For those that are new to law firms a short definition may be in order, so to quote Wikipedia:
a set of standards for the writing and design of documents, either for general use or for a specific publication, organisation or field. The implementation of provides uniformity in style and formatting of a document.
I have one wish when it comes to house styles. One style to rule them all!
The wish for there to be one set of styles for all legal documents whatever law firm they’re from. If forced to compromise on that wish, then at least for all law firms to at least sign up to a common set of named styles within Word and an agreement to leave all direct formatting out of documents, so if a lawyer pastes from one document to another it has a matching style in the receiving document.

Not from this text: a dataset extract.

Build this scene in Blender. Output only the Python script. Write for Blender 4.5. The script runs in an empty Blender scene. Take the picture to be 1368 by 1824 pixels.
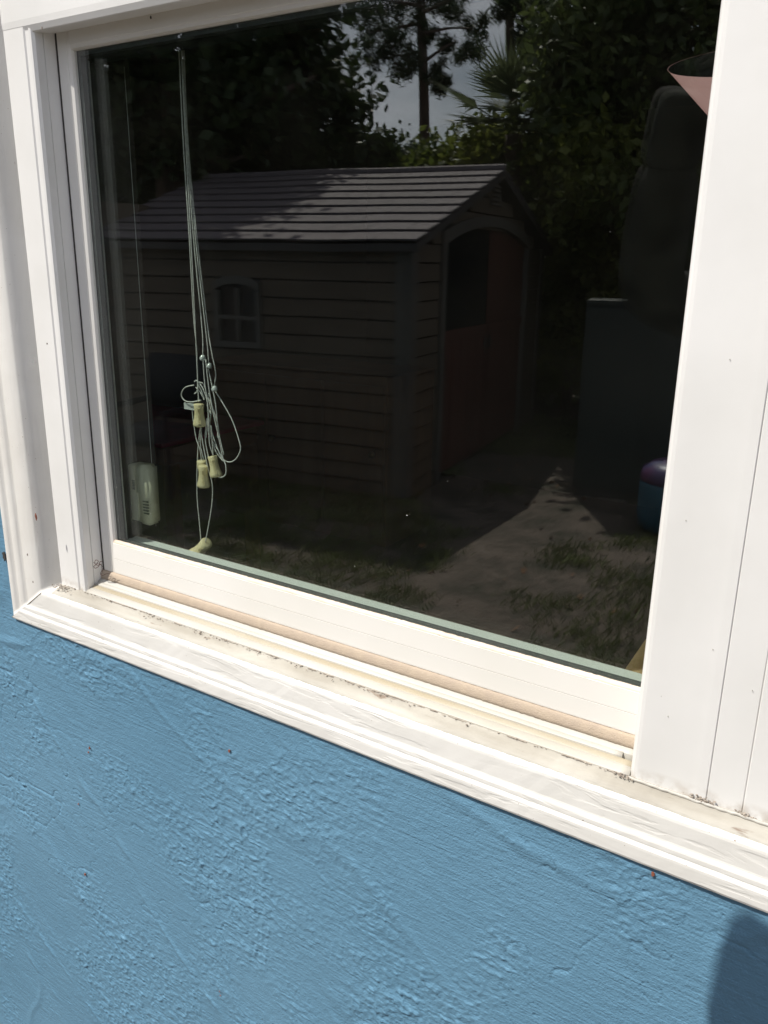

I’m sure I’ve heard that in Norway there are some legal documents that the state requires in one style only (please correct me in the comments if this is not so), so how about we start in the EU? Or even just England and Wales?
It’s not going to happen though is it?
I know there are plenty of tools out there to help. Two on the market I’m aware of are Microsytems’ DocXtools, Tikit’s House Style Manager and I’m sure there are many others. There are also some great bespoke applications in many firms used to apply styles. But when a document that to-and-fro’s between law firm to client you can end up with a document that has more styles applied to it than pages, unpicking this even with tools takes some skill in Word!
So what’s the answer? Well maybe Word 2010 can help a little.
When you right click to Paste in Word 2010, you get three options (click the image to zoom in).
Paste and keep source formatting (left icon). This option keeps the formatting of the original document from where you copied the text.
Paste and merge formatting (middle icon). This option will merge the formatting and slightly modify the style of the copied content to match the document you are creating.
Paste and keep text only (right icon). And the most useful is saved to the end! This just puts the text into your document and doesn’t bring any of the formatting from the source document!
And another great feature of Word 2010 is the preview, so in each image above I haven’t pasted the text into the document yet. Word is just rendering the new text in place, showing me what it would look like.
Maybe not an end to style woes, but a step towards.